What you need to do:
Your copy of the material below should match it exactly, except that it holds no pictures.

Data provided:

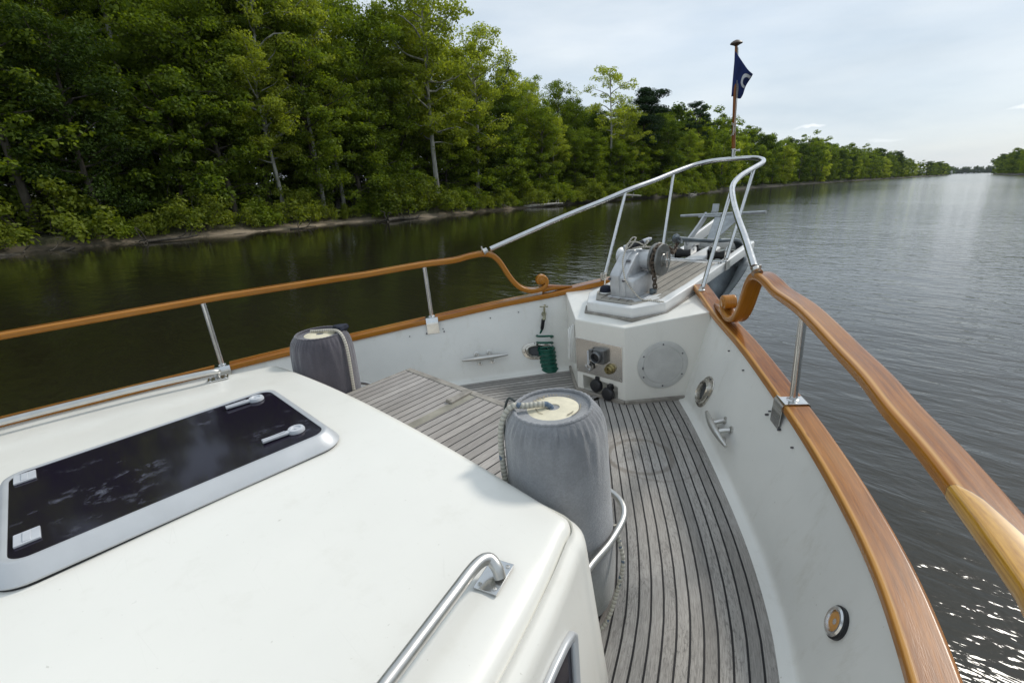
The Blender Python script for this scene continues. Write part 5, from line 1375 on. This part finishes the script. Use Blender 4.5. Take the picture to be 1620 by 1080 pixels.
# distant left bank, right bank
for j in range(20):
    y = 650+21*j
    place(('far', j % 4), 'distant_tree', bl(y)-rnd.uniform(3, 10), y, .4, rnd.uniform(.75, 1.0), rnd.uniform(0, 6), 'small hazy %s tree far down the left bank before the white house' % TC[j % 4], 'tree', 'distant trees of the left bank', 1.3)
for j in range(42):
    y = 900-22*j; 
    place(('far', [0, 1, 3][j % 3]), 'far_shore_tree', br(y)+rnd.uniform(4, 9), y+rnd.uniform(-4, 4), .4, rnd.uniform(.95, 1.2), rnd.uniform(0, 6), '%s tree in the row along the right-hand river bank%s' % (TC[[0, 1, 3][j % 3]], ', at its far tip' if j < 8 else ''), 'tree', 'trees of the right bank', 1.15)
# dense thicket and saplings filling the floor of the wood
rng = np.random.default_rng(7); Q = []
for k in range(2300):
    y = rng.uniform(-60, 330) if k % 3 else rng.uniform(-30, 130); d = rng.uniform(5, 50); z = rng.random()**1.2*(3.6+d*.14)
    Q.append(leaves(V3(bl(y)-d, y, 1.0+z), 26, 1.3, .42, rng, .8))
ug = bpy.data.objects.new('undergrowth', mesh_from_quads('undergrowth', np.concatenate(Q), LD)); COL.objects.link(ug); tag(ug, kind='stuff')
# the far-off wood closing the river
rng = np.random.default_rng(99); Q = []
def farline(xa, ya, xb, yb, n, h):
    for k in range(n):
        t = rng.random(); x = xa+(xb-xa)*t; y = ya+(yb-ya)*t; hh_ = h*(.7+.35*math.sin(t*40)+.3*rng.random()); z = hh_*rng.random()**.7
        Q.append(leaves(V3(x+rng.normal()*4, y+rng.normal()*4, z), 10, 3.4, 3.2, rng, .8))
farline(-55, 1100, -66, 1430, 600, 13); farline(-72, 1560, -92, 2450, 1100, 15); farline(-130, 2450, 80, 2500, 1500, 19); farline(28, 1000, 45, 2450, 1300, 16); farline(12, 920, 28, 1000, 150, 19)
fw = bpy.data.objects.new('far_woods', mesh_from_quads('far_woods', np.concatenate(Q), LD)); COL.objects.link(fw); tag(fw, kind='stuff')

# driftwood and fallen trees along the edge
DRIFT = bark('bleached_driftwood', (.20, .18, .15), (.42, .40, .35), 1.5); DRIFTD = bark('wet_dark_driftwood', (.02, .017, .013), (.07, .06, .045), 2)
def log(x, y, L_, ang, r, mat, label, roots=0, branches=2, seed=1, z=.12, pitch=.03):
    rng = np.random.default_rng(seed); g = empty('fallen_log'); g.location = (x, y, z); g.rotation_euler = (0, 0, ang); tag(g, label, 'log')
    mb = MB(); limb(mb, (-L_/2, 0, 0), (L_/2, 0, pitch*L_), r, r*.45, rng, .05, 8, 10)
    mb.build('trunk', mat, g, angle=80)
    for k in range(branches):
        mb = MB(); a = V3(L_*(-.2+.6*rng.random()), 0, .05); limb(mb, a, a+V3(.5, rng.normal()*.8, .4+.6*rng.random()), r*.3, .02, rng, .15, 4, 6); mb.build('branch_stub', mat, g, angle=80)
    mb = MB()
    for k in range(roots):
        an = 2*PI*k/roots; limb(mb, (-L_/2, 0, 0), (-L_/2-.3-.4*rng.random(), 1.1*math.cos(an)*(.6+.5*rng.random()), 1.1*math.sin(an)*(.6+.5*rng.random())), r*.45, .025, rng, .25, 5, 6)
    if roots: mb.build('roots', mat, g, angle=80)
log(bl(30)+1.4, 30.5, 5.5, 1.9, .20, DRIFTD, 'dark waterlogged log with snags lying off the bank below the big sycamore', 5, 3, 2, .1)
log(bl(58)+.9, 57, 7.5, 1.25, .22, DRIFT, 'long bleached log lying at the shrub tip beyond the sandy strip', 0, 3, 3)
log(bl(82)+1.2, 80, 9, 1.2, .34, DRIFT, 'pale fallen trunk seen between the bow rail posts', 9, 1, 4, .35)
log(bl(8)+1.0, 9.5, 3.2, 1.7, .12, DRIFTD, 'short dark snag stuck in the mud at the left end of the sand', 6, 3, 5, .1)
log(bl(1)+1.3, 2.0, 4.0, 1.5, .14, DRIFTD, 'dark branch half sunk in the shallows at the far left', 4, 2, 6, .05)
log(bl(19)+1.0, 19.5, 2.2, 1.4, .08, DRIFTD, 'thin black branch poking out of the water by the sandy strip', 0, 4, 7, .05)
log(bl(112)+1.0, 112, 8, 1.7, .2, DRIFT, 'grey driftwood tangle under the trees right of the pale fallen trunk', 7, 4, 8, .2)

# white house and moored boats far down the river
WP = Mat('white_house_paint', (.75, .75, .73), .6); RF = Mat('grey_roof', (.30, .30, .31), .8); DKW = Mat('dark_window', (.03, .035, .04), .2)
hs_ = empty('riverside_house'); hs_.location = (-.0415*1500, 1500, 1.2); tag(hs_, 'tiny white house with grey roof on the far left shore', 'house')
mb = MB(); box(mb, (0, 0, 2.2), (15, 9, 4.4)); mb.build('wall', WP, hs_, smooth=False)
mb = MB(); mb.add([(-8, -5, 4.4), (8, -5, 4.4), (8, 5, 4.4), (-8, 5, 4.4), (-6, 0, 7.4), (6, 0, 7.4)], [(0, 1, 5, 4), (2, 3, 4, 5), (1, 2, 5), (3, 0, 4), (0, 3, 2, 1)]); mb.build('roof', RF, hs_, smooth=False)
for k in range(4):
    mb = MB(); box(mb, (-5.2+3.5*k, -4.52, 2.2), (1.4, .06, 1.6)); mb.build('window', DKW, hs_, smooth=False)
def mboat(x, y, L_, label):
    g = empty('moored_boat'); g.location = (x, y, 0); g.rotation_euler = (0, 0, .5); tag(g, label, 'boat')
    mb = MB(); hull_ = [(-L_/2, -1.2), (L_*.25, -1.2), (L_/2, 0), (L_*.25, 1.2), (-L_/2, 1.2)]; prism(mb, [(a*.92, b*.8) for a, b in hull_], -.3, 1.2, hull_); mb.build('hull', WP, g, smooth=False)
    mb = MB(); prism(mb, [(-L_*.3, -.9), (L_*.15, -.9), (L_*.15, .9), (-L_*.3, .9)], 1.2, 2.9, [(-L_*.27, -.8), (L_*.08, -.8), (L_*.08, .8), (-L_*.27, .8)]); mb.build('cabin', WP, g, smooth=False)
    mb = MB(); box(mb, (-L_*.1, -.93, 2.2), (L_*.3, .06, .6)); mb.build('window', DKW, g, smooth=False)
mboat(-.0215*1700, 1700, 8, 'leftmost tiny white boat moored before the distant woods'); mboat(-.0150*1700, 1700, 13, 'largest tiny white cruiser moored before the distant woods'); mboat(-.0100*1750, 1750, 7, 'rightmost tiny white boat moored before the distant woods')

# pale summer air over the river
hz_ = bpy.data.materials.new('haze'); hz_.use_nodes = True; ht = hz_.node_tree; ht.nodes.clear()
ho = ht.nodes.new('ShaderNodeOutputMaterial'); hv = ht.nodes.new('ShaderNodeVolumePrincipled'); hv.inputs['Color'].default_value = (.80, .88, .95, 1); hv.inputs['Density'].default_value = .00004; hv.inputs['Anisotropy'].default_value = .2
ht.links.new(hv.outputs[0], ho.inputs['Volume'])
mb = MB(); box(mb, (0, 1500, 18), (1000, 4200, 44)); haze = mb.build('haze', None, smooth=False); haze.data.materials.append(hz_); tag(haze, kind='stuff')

Answer to this problem:
The Blender Python script for this scene continues. Write part 5, from line 1375 on. This part finishes the script. Use Blender 4.5. Take the picture to be 1620 by 1080 pixels.
# distant left bank, right bank
for j in range(20):
    y = 650+21*j
    place(('far', j % 4), 'distant_tree', bl(y)-rnd.uniform(3, 10), y, .4, rnd.uniform(.75, 1.0), rnd.uniform(0, 6), 'small hazy %s tree far down the left bank before the white house' % TC[j % 4], 'tree', 'distant trees of the left bank', 1.3)
for j in range(42):
    y = 900-22*j; 
    place(('far', [0, 1, 3][j % 3]), 'far_shore_tree', br(y)+rnd.uniform(4, 9), y+rnd.uniform(-4, 4), .4, rnd.uniform(.95, 1.2), rnd.uniform(0, 6), '%s tree in the row along the right-hand river bank%s' % (TC[[0, 1, 3][j % 3]], ', at its far tip' if j < 8 else ''), 'tree', 'trees of the right bank', 1.15)
# dense thicket and saplings filling the floor of the wood
rng = np.random.default_rng(7); Q = []
for k in range(2300):
    y = rng.uniform(-60, 330) if k % 3 else rng.uniform(-30, 130); d = rng.uniform(5, 50); z = rng.random()**1.2*(3.6+d*.14)
    Q.append(leaves(V3(bl(y)-d, y, 1.0+z), 26, 1.3, .42, rng, .8))
ug = bpy.data.objects.new('undergrowth', mesh_from_quads('undergrowth', np.concatenate(Q), LD)); COL.objects.link(ug); tag(ug, kind='stuff')
# the far-off wood closing the river
rng = np.random.default_rng(99); Q = []
def farline(xa, ya, xb, yb, n, h):
    for k in range(n):
        t = rng.random(); x = xa+(xb-xa)*t; y = ya+(yb-ya)*t; hh_ = h*(.7+.35*math.sin(t*40)+.3*rng.random()); z = hh_*rng.random()**.7
        Q.append(leaves(V3(x+rng.normal()*4, y+rng.normal()*4, z), 10, 3.4, 3.2, rng, .8))
farline(-55, 1100, -66, 1430, 600, 13); farline(-72, 1560, -92, 2450, 1100, 15); farline(-130, 2450, 80, 2500, 1500, 19); farline(28, 1000, 45, 2450, 1300, 16); farline(12, 920, 28, 1000, 150, 19)
fw = bpy.data.objects.new('far_woods', mesh_from_quads('far_woods', np.concatenate(Q), LD)); COL.objects.link(fw); tag(fw, kind='stuff')

# driftwood and fallen trees along the edge
DRIFT = bark('bleached_driftwood', (.20, .18, .15), (.42, .40, .35), 1.5); DRIFTD = bark('wet_dark_driftwood', (.02, .017, .013), (.07, .06, .045), 2)
def log(x, y, L_, ang, r, mat, label, roots=0, branches=2, seed=1, z=.12, pitch=.03):
    rng = np.random.default_rng(seed); g = empty('fallen_log'); g.location = (x, y, z); g.rotation_euler = (0, 0, ang); tag(g, label, 'log')
    mb = MB(); limb(mb, (-L_/2, 0, 0), (L_/2, 0, pitch*L_), r, r*.45, rng, .05, 8, 10)
    mb.build('trunk', mat, g, angle=80)
    for k in range(branches):
        mb = MB(); a = V3(L_*(-.2+.6*rng.random()), 0, .05); limb(mb, a, a+V3(.5, rng.normal()*.8, .4+.6*rng.random()), r*.3, .02, rng, .15, 4, 6); mb.build('branch_stub', mat, g, angle=80)
    mb = MB()
    for k in range(roots):
        an = 2*PI*k/roots; limb(mb, (-L_/2, 0, 0), (-L_/2-.3-.4*rng.random(), 1.1*math.cos(an)*(.6+.5*rng.random()), 1.1*math.sin(an)*(.6+.5*rng.random())), r*.45, .025, rng, .25, 5, 6)
    if roots: mb.build('roots', mat, g, angle=80)
log(bl(30)+1.4, 30.5, 5.5, 1.9, .20, DRIFTD, 'dark waterlogged log with snags lying off the bank below the big sycamore', 5, 3, 2, .1)
log(bl(58)+.9, 57, 7.5, 1.25, .22, DRIFT, 'long bleached log lying at the shrub tip beyond the sandy strip', 0, 3, 3)
log(bl(82)+1.2, 80, 9, 1.2, .34, DRIFT, 'pale fallen trunk seen between the bow rail posts', 9, 1, 4, .35)
log(bl(8)+1.0, 9.5, 3.2, 1.7, .12, DRIFTD, 'short dark snag stuck in the mud at the left end of the sand', 6, 3, 5, .1)
log(bl(1)+1.3, 2.0, 4.0, 1.5, .14, DRIFTD, 'dark branch half sunk in the shallows at the far left', 4, 2, 6, .05)
log(bl(19)+1.0, 19.5, 2.2, 1.4, .08, DRIFTD, 'thin black branch poking out of the water by the sandy strip', 0, 4, 7, .05)
log(bl(112)+1.0, 112, 8, 1.7, .2, DRIFT, 'grey driftwood tangle under the trees right of the pale fallen trunk', 7, 4, 8, .2)

# white house and moored boats far down the river
WP = Mat('white_house_paint', (.75, .75, .73), .6); RF = Mat('grey_roof', (.30, .30, .31), .8); DKW = Mat('dark_window', (.03, .035, .04), .2)
hs_ = empty('riverside_house'); hs_.location = (-.0415*1500, 1500, 1.2); tag(hs_, 'tiny white house with grey roof on the far left shore', 'house')
mb = MB(); box(mb, (0, 0, 2.2), (15, 9, 4.4)); mb.build('wall', WP, hs_, smooth=False)
mb = MB(); mb.add([(-8, -5, 4.4), (8, -5, 4.4), (8, 5, 4.4), (-8, 5, 4.4), (-6, 0, 7.4), (6, 0, 7.4)], [(0, 1, 5, 4), (2, 3, 4, 5), (1, 2, 5), (3, 0, 4), (0, 3, 2, 1)]); mb.build('roof', RF, hs_, smooth=False)
for k in range(4):
    mb = MB(); box(mb, (-5.2+3.5*k, -4.52, 2.2), (1.4, .06, 1.6)); mb.build('window', DKW, hs_, smooth=False)
def mboat(x, y, L_, label):
    g = empty('moored_boat'); g.location = (x, y, 0); g.rotation_euler = (0, 0, .5); tag(g, label, 'boat')
    mb = MB(); hull_ = [(-L_/2, -1.2), (L_*.25, -1.2), (L_/2, 0), (L_*.25, 1.2), (-L_/2, 1.2)]; prism(mb, [(a*.92, b*.8) for a, b in hull_], -.3, 1.2, hull_); mb.build('hull', WP, g, smooth=False)
    mb = MB(); prism(mb, [(-L_*.3, -.9), (L_*.15, -.9), (L_*.15, .9), (-L_*.3, .9)], 1.2, 2.9, [(-L_*.27, -.8), (L_*.08, -.8), (L_*.08, .8), (-L_*.27, .8)]); mb.build('cabin', WP, g, smooth=False)
    mb = MB(); box(mb, (-L_*.1, -.93, 2.2), (L_*.3, .06, .6)); mb.build('window', DKW, g, smooth=False)
mboat(-.0215*1700, 1700, 8, 'leftmost tiny white boat moored before the distant woods'); mboat(-.0150*1700, 1700, 13, 'largest tiny white cruiser moored before the distant woods'); mboat(-.0100*1750, 1750, 7, 'rightmost tiny white boat moored before the distant woods')

# pale summer air over the river
hz_ = bpy.data.materials.new('haze'); hz_.use_nodes = True; ht = hz_.node_tree; ht.nodes.clear()
ho = ht.nodes.new('ShaderNodeOutputMaterial'); hv = ht.nodes.new('ShaderNodeVolumePrincipled'); hv.inputs['Color'].default_value = (.80, .88, .95, 1); hv.inputs['Density'].default_value = .00004; hv.inputs['Anisotropy'].default_value = .2
ht.links.new(hv.outputs[0], ho.inputs['Volume'])
mb = MB(); box(mb, (0, 1500, 18), (1000, 4200, 44)); haze = mb.build('haze', None, smooth=False); haze.data.materials.append(hz_); tag(haze, kind='stuff')